Reproduce, please, only the lines from the first line below to the line containing "sc.camera = cam", inclusive.

** Start of Data shown **

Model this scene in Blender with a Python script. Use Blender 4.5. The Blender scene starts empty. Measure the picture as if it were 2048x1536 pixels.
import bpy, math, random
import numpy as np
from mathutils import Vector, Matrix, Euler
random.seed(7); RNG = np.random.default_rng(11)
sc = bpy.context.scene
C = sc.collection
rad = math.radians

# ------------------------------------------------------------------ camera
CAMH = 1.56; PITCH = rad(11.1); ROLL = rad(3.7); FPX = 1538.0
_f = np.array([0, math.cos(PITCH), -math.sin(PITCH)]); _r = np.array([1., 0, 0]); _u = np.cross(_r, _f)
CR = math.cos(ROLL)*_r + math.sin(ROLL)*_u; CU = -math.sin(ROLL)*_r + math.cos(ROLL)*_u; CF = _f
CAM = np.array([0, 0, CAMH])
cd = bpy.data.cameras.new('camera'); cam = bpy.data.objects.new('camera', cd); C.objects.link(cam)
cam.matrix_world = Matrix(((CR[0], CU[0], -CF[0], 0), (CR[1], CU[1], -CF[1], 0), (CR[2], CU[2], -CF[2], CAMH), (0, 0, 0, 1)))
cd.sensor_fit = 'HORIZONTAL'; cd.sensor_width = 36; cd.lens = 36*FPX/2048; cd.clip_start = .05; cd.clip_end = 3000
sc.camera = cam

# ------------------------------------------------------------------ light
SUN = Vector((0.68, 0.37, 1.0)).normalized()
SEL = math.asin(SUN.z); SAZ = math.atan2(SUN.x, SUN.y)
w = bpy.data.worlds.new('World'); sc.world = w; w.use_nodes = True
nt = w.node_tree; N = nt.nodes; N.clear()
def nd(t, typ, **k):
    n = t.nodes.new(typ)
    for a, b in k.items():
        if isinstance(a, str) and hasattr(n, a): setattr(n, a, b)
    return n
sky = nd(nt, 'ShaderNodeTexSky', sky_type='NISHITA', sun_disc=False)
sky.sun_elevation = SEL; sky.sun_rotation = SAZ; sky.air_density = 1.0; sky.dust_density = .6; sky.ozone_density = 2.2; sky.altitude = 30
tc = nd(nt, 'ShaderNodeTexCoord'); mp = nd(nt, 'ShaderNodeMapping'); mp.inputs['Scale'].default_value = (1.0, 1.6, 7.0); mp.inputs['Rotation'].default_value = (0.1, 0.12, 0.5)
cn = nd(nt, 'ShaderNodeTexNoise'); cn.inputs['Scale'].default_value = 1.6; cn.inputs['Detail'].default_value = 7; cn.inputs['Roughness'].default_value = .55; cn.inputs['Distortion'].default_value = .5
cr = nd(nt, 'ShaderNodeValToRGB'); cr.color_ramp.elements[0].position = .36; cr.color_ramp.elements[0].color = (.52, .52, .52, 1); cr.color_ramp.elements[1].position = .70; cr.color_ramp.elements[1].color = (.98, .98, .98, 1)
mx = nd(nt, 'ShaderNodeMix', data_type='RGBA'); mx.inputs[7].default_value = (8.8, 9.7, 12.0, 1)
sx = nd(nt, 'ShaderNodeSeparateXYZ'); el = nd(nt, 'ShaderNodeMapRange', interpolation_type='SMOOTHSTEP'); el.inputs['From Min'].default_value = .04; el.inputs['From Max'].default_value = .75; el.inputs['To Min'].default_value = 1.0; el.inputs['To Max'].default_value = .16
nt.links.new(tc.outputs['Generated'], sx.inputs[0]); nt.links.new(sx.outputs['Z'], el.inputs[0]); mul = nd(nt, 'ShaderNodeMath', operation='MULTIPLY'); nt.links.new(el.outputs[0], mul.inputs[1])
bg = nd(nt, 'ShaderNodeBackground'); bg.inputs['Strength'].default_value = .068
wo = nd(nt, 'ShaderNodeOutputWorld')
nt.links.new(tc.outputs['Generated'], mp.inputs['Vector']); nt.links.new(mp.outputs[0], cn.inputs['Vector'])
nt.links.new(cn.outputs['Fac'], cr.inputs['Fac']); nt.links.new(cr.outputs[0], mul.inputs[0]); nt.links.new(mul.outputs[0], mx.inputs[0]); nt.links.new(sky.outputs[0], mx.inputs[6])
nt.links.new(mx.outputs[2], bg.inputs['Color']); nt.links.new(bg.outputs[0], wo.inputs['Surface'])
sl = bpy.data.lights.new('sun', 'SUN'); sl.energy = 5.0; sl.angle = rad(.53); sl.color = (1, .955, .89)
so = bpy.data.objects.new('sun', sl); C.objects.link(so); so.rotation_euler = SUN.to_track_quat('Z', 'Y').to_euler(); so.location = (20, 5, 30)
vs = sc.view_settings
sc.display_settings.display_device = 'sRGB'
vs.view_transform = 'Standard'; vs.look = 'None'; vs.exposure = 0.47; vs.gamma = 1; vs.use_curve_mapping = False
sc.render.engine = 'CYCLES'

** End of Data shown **

• _Right answer_:
Model this scene in Blender with a Python script. Use Blender 4.5. The Blender scene starts empty. Measure the picture as if it were 2048x1536 pixels.
import bpy, math, random
import numpy as np
from mathutils import Vector, Matrix, Euler
random.seed(7); RNG = np.random.default_rng(11)
sc = bpy.context.scene
C = sc.collection
rad = math.radians

# ------------------------------------------------------------------ camera
CAMH = 1.56; PITCH = rad(11.1); ROLL = rad(3.7); FPX = 1538.0
_f = np.array([0, math.cos(PITCH), -math.sin(PITCH)]); _r = np.array([1., 0, 0]); _u = np.cross(_r, _f)
CR = math.cos(ROLL)*_r + math.sin(ROLL)*_u; CU = -math.sin(ROLL)*_r + math.cos(ROLL)*_u; CF = _f
CAM = np.array([0, 0, CAMH])
cd = bpy.data.cameras.new('camera'); cam = bpy.data.objects.new('camera', cd); C.objects.link(cam)
cam.matrix_world = Matrix(((CR[0], CU[0], -CF[0], 0), (CR[1], CU[1], -CF[1], 0), (CR[2], CU[2], -CF[2], CAMH), (0, 0, 0, 1)))
cd.sensor_fit = 'HORIZONTAL'; cd.sensor_width = 36; cd.lens = 36*FPX/2048; cd.clip_start = .05; cd.clip_end = 3000
sc.camera = cam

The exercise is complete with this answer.